Only a couple of minor extras appear here. The main attraction comes from The Making of Doogal. This 15-minute and 54-second featurette offers the standard mix of movie clips, behind the scenes materials, and interviews. We hear from writer Cory Edwards, executive producer and co-writer Butch Hartman, and voice actors Kevin Smith, Jon Stewart, William H. Macy, Whoopi Goldberg, Jimmy Fallon, Chevy Chase, Daniel Tay, Judi Dench, and Bill Heder. They discuss the characters and vocal performances. We also get notes about adapting the British version of the flick with American voices and some technical remarks about the computer animation. Too many film snippets appear, and a lot of the comments fall into the happy talk domain. Still, I like seeing the actors record, and they give us a decent look at their side of things.

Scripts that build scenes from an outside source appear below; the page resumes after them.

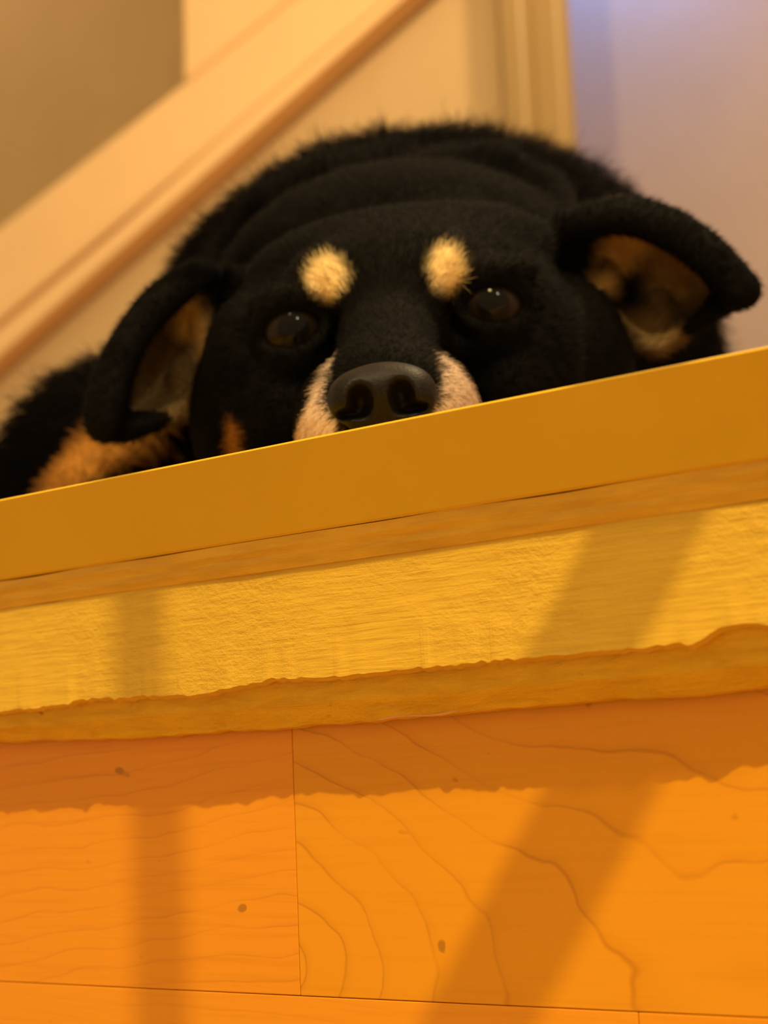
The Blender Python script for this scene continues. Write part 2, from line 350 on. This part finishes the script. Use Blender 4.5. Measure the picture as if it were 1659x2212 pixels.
class Field:
    def __init__(s, gx, gy, gz):
        s.g = (gx, gy, gz); s.f = np.full((len(gx), len(gy), len(gz)), 50.0, np.float32)
    def box(s, lo, hi):
        return tuple(slice(max(0, np.searchsorted(a, l) - 1), np.searchsorted(a, h) + 1) for a, l, h in zip(s.g, lo, hi))
    def coords(s, bx):
        return np.meshgrid(*[a[b] for a, b in zip(s.g, bx)], indexing='ij', sparse=True)
    @staticmethod
    def smin(a, b, k):
        if k <= 0: return np.minimum(a, b)
        h = np.maximum(k - np.abs(a - b), 0) / k
        return np.minimum(a, b) - h * h * k * .25
    def ell_d(s, bx, c, r, R):
        x, y, z = s.coords(bx); x = x - c[0]; y = y - c[1]; z = z - c[2]
        q = [R[i][0] * x + R[i][1] * y + R[i][2] * z for i in range(3)]
        k0 = np.sqrt(sum((q[i] / r[i]) ** 2 for i in range(3))); k1 = np.sqrt(sum((q[i] / r[i] ** 2) ** 2 for i in range(3)))
        return (k0 * (k0 - 1) / np.maximum(k1, 1e-6)).astype(np.float32)
    def ell(s, c, r, k=1.0, R=HEAD, cut=False):
        m = max(r) + (1.2 if cut else k + .5); bx = s.box(c - m, c + m); d = s.ell_d(bx, c, r, R)
        if cut: s.f[bx] = -s.smin(-s.f[bx], d, k)
        else: s.f[bx] = s.smin(s.f[bx], d, k)
    def caps(s, a, b, ra, rb, k=1.0, cut=False):
        m = max(ra, rb) + k + .5; bx = s.box(np.minimum(a, b) - m, np.maximum(a, b) + m)
        x, y, z = s.coords(bx); ab = b - a; L2 = float(ab @ ab)
        t = np.clip(((x - a[0]) * ab[0] + (y - a[1]) * ab[1] + (z - a[2]) * ab[2]) / L2, 0, 1)
        d = np.sqrt((x - a[0] - t * ab[0]) ** 2 + (y - a[1] - t * ab[1]) ** 2 + (z - a[2] - t * ab[2]) ** 2) - (ra + (rb - ra) * t)
        d = d.astype(np.float32)
        if cut: s.f[bx] = -s.smin(-s.f[bx], d, k)
        else: s.f[bx] = s.smin(s.f[bx], d, k)
    def chain(s, pts, rads, k=1.0, cut=False):
        for i in range(len(pts) - 1): s.caps(pts[i], pts[i + 1], rads[i], rads[i + 1], k, cut)
    def cloud(s, pts, rads, k=.5):            # a thick sheet given by many small balls
        lo = pts.min(0) - max(rads) - k - .4; hi = pts.max(0) + max(rads) + k + .4; bx = s.box(lo, hi)
        x, y, z = s.coords(bx); d = np.full(s.f[bx].shape, 50.0, np.float32)
        for p, r in zip(pts, rads):
            m = r + k + .45; b2 = tuple(slice(max(0, np.searchsorted(a[b], q - m) - 1), np.searchsorted(a[b], q + m) + 1) for a, b, q in zip(s.g, bx, p))
            X, Y, Z = x[b2[0]], y[:, b2[1]], z[:, :, b2[2]]
            d[b2] = s.smin(d[b2], (np.sqrt((X - p[0]) ** 2 + (Y - p[1]) ** 2 + (Z - p[2]) ** 2) - r).astype(np.float32), .15)
        s.f[bx] = s.smin(s.f[bx], d, k)
    def above(s, p0, n):
        x, y, z = s.coords((slice(None),) * 3)
        s.f = np.maximum(s.f, -((x - p0[0]) * n[0] + (y - p0[1]) * n[1] + (z - p0[2]) * n[2])).astype(np.float32)
    def mesh(s):                              # surface nets
        f = s.f; gx, gy, gz = s.g; ins = f < 0
        c = sum(ins[i:f.shape[0] - 1 + i, j:f.shape[1] - 1 + j, k:f.shape[2] - 1 + k].astype(np.int8) for i in (0, 1) for j in (0, 1) for k in (0, 1))
        act = (c > 0) & (c < 8); I = np.argwhere(act); idx = np.full(act.shape, -1, np.int64); idx[act] = np.arange(len(I))
        V = np.zeros((len(I), 3)); cnt = np.zeros(len(I)); cor = [(i, j, k) for i in (0, 1) for j in (0, 1) for k in (0, 1)]
        def pos(o): return np.stack([gx[I[:, 0] + o[0]], gy[I[:, 1] + o[1]], gz[I[:, 2] + o[2]]], 1)
        def val(o): return f[I[:, 0] + o[0], I[:, 1] + o[1], I[:, 2] + o[2]]
        for a in cor:
            for ax in range(3):
                if a[ax]: continue
                b = list(a); b[ax] = 1; va, vb = val(a), val(tuple(b)); m = (va < 0) != (vb < 0)
                t = np.where(m, va / np.where(va == vb, 1, va - vb), 0)[:, None]
                V += np.where(m[:, None], pos(a) * (1 - t) + pos(tuple(b)) * t, 0); cnt += m
        V /= cnt[:, None]; F = []
        for ax in range(3):
            u, w = (ax + 1) % 3, (ax + 2) % 3
            sl0 = [slice(None)] * 3; sl1 = [slice(None)] * 3; sl0[ax] = slice(0, -1); sl1[ax] = slice(1, None)
            a, b = ins[tuple(sl0)], ins[tuple(sl1)]; E = np.argwhere(a != b)
            ok = (E[:, u] > 0) & (E[:, w] > 0) & (E[:, u] < f.shape[u] - 1) & (E[:, w] < f.shape[w] - 1); E = E[ok]
            sgn = a[tuple(E.T)]
            def q(du, dw):
                e = E.copy(); e[:, u] += du; e[:, w] += dw; return idx[tuple(e.T)]
            Q = np.stack([q(-1, -1), q(0, -1), q(0, 0), q(-1, 0)], 1)
            F.append(np.where(sgn[:, None], Q, Q[:, ::-1]))
        return V, np.concatenate(F)

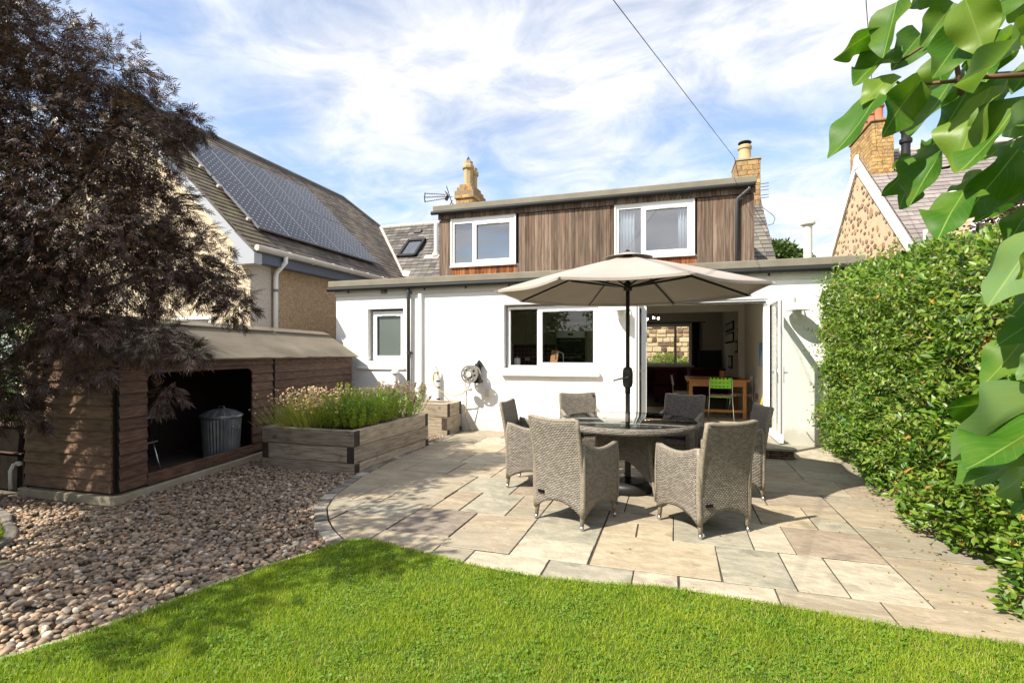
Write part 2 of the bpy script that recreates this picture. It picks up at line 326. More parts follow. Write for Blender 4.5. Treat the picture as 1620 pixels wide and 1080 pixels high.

Finally, the set includes the theatrical trailer for Doogal and an ad for Hoodwinked opens the DVD.

When I went into Doogal, I expected a wholly terrible movie. Although it wasn’t atrocious, it certainly wasn’t good. The film was little more than a loose framework for random gags. The DVD offers very strong picture and audio but skimps on extras. Despite the high quality of the movie presentation, I can’t recommend this weak flick.